- WHAT YOU SHOULD DO
Restate all of the data exactly.
──────────
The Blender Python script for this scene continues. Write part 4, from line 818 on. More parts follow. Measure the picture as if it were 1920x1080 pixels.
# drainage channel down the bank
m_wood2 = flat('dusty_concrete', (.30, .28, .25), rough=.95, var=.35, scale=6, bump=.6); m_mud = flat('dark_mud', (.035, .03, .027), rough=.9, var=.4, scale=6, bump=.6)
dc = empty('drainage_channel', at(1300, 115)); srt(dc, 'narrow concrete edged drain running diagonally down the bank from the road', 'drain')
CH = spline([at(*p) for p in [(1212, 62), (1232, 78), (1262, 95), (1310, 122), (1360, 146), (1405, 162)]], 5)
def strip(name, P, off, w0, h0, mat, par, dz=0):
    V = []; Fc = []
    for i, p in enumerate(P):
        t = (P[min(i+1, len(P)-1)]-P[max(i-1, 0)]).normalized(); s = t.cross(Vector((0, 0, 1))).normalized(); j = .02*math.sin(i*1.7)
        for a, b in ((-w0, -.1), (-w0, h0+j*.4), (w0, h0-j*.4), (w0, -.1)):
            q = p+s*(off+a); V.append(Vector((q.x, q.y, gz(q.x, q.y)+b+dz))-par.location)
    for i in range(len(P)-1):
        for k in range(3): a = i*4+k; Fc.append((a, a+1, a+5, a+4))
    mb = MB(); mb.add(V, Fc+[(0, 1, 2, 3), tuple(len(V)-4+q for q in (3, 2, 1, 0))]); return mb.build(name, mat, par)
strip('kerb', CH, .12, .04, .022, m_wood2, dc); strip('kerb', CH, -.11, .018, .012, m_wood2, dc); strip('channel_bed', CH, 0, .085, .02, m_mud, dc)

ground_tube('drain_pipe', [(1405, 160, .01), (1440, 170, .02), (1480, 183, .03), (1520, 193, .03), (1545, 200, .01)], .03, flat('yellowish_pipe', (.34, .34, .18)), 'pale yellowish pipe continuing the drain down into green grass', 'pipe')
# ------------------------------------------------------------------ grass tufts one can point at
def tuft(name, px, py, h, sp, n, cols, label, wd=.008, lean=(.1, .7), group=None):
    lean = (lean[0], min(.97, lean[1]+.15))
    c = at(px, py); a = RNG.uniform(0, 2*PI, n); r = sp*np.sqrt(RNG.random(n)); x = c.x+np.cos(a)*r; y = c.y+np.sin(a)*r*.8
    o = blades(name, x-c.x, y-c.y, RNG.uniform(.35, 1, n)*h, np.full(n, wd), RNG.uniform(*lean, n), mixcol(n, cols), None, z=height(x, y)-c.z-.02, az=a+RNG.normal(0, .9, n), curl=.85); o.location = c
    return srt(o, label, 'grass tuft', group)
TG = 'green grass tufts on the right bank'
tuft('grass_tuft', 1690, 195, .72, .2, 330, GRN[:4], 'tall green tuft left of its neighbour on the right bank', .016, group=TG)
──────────
- TASK RESPONSE
The Blender Python script for this scene continues. Write part 4, from line 818 on. More parts follow. Measure the picture as if it were 1920x1080 pixels.
# drainage channel down the bank
m_wood2 = flat('dusty_concrete', (.30, .28, .25), rough=.95, var=.35, scale=6, bump=.6); m_mud = flat('dark_mud', (.035, .03, .027), rough=.9, var=.4, scale=6, bump=.6)
dc = empty('drainage_channel', at(1300, 115)); srt(dc, 'narrow concrete edged drain running diagonally down the bank from the road', 'drain')
CH = spline([at(*p) for p in [(1212, 62), (1232, 78), (1262, 95), (1310, 122), (1360, 146), (1405, 162)]], 5)
def strip(name, P, off, w0, h0, mat, par, dz=0):
    V = []; Fc = []
    for i, p in enumerate(P):
        t = (P[min(i+1, len(P)-1)]-P[max(i-1, 0)]).normalized(); s = t.cross(Vector((0, 0, 1))).normalized(); j = .02*math.sin(i*1.7)
        for a, b in ((-w0, -.1), (-w0, h0+j*.4), (w0, h0-j*.4), (w0, -.1)):
            q = p+s*(off+a); V.append(Vector((q.x, q.y, gz(q.x, q.y)+b+dz))-par.location)
    for i in range(len(P)-1):
        for k in range(3): a = i*4+k; Fc.append((a, a+1, a+5, a+4))
    mb = MB(); mb.add(V, Fc+[(0, 1, 2, 3), tuple(len(V)-4+q for q in (3, 2, 1, 0))]); return mb.build(name, mat, par)
strip('kerb', CH, .12, .04, .022, m_wood2, dc); strip('kerb', CH, -.11, .018, .012, m_wood2, dc); strip('channel_bed', CH, 0, .085, .02, m_mud, dc)

ground_tube('drain_pipe', [(1405, 160, .01), (1440, 170, .02), (1480, 183, .03), (1520, 193, .03), (1545, 200, .01)], .03, flat('yellowish_pipe', (.34, .34, .18)), 'pale yellowish pipe continuing the drain down into green grass', 'pipe')
# ------------------------------------------------------------------ grass tufts one can point at
def tuft(name, px, py, h, sp, n, cols, label, wd=.008, lean=(.1, .7), group=None):
    lean = (lean[0], min(.97, lean[1]+.15))
    c = at(px, py); a = RNG.uniform(0, 2*PI, n); r = sp*np.sqrt(RNG.random(n)); x = c.x+np.cos(a)*r; y = c.y+np.sin(a)*r*.8
    o = blades(name, x-c.x, y-c.y, RNG.uniform(.35, 1, n)*h, np.full(n, wd), RNG.uniform(*lean, n), mixcol(n, cols), None, z=height(x, y)-c.z-.02, az=a+RNG.normal(0, .9, n), curl=.85); o.location = c
    return srt(o, label, 'grass tuft', group)
TG = 'green grass tufts on the right bank'
tuft('grass_tuft', 1690, 195, .72, .2, 330, GRN[:4], 'tall green tuft left of its neighbour on the right bank', .016, group=TG)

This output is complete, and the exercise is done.